* INSTRUCTIONS TO FOLLOW *
Everything from the line with "Recreate this scene" through the line with "random.seed(7); rng = np.random.default_rng(7)" should be repeated exactly, both of those lines included, and nothing else.

* RECORDED INFORMATION *
##############################

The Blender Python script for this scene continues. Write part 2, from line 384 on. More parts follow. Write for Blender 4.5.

##############################

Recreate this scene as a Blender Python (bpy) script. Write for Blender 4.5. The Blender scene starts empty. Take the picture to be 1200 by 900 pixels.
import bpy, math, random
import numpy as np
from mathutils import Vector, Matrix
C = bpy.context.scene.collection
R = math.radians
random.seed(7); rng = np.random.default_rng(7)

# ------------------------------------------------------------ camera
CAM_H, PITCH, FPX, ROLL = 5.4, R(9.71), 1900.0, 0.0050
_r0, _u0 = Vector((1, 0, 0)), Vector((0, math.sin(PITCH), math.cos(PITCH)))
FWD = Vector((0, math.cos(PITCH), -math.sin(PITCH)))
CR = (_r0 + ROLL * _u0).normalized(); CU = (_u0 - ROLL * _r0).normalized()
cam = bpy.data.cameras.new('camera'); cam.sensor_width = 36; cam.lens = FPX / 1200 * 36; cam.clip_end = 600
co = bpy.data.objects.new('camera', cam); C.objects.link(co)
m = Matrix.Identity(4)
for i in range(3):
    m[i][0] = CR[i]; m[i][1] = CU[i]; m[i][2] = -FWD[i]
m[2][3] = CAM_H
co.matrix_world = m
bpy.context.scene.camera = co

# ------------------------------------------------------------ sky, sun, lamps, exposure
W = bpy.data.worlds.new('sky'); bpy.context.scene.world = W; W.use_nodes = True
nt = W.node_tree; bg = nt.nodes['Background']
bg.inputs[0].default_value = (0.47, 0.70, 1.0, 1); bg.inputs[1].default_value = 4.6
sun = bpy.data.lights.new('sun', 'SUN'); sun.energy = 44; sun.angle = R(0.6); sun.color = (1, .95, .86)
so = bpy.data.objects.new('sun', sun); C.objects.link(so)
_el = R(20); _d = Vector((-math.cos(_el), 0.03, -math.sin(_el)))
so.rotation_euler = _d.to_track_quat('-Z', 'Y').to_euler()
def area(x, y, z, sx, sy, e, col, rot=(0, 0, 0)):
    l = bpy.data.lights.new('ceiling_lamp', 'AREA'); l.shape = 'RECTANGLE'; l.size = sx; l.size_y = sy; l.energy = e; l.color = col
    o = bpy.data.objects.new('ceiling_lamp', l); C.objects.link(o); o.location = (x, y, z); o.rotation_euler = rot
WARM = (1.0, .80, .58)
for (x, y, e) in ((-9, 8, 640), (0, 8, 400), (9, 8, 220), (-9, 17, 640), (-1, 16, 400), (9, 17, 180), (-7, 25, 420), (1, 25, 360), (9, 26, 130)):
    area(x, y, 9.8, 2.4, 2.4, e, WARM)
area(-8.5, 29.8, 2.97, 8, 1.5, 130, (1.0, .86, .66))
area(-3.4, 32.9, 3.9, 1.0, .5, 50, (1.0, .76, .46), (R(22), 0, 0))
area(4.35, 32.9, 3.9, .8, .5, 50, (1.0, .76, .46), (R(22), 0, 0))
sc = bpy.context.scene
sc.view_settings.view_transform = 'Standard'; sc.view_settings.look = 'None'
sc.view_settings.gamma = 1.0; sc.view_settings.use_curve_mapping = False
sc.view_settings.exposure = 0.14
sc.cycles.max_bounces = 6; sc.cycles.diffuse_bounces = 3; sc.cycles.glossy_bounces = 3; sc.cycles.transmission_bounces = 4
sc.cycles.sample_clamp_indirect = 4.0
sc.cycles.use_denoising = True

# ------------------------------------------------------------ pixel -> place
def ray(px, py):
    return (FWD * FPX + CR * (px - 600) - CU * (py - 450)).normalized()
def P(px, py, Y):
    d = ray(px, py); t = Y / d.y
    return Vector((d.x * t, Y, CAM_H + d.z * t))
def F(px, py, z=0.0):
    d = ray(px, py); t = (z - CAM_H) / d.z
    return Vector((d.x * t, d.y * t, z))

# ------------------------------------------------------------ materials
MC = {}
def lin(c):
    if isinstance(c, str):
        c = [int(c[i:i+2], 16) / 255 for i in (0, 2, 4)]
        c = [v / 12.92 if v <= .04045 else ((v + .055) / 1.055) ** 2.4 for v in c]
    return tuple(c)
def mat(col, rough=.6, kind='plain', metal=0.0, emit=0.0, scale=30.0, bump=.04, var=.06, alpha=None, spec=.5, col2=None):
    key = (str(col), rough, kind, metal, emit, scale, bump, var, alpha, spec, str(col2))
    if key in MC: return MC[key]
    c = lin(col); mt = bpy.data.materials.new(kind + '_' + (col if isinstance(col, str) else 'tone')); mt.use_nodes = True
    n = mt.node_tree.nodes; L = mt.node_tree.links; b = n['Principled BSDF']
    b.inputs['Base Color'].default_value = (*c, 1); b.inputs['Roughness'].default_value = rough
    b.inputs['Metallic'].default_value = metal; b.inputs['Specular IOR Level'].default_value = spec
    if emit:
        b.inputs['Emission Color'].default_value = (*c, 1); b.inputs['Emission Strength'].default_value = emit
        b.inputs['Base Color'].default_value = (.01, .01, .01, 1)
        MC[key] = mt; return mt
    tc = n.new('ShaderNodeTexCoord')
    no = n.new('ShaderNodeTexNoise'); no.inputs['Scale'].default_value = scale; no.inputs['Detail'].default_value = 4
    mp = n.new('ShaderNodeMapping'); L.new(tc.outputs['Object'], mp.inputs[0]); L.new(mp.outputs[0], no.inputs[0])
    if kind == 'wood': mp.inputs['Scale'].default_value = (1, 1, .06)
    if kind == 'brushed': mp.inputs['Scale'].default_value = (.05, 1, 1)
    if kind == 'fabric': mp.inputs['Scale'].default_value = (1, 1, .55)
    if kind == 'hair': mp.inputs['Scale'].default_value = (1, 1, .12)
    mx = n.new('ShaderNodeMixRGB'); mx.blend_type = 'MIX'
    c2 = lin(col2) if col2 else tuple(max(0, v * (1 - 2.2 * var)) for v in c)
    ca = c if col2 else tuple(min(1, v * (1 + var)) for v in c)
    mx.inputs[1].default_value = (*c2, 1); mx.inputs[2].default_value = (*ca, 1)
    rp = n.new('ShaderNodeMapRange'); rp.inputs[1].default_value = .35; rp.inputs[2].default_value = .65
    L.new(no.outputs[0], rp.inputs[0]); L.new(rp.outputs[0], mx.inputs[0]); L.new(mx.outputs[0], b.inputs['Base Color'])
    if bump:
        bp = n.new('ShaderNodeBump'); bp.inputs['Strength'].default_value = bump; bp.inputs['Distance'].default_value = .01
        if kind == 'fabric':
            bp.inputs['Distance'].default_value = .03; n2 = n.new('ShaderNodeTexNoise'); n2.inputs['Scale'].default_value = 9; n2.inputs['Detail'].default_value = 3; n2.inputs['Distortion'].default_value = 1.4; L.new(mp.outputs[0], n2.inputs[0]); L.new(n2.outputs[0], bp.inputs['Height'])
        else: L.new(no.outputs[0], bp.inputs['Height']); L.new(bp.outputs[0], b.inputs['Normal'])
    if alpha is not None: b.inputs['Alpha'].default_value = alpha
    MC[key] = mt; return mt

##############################

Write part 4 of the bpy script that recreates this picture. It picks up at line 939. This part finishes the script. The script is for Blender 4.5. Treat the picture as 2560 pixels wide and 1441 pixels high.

##############################

* TASK OUTPUT *
Recreate this scene as a Blender Python (bpy) script. Write for Blender 4.5. The Blender scene starts empty. Take the picture to be 1200 by 900 pixels.
import bpy, math, random
import numpy as np
from mathutils import Vector, Matrix
C = bpy.context.scene.collection
R = math.radians
random.seed(7); rng = np.random.default_rng(7)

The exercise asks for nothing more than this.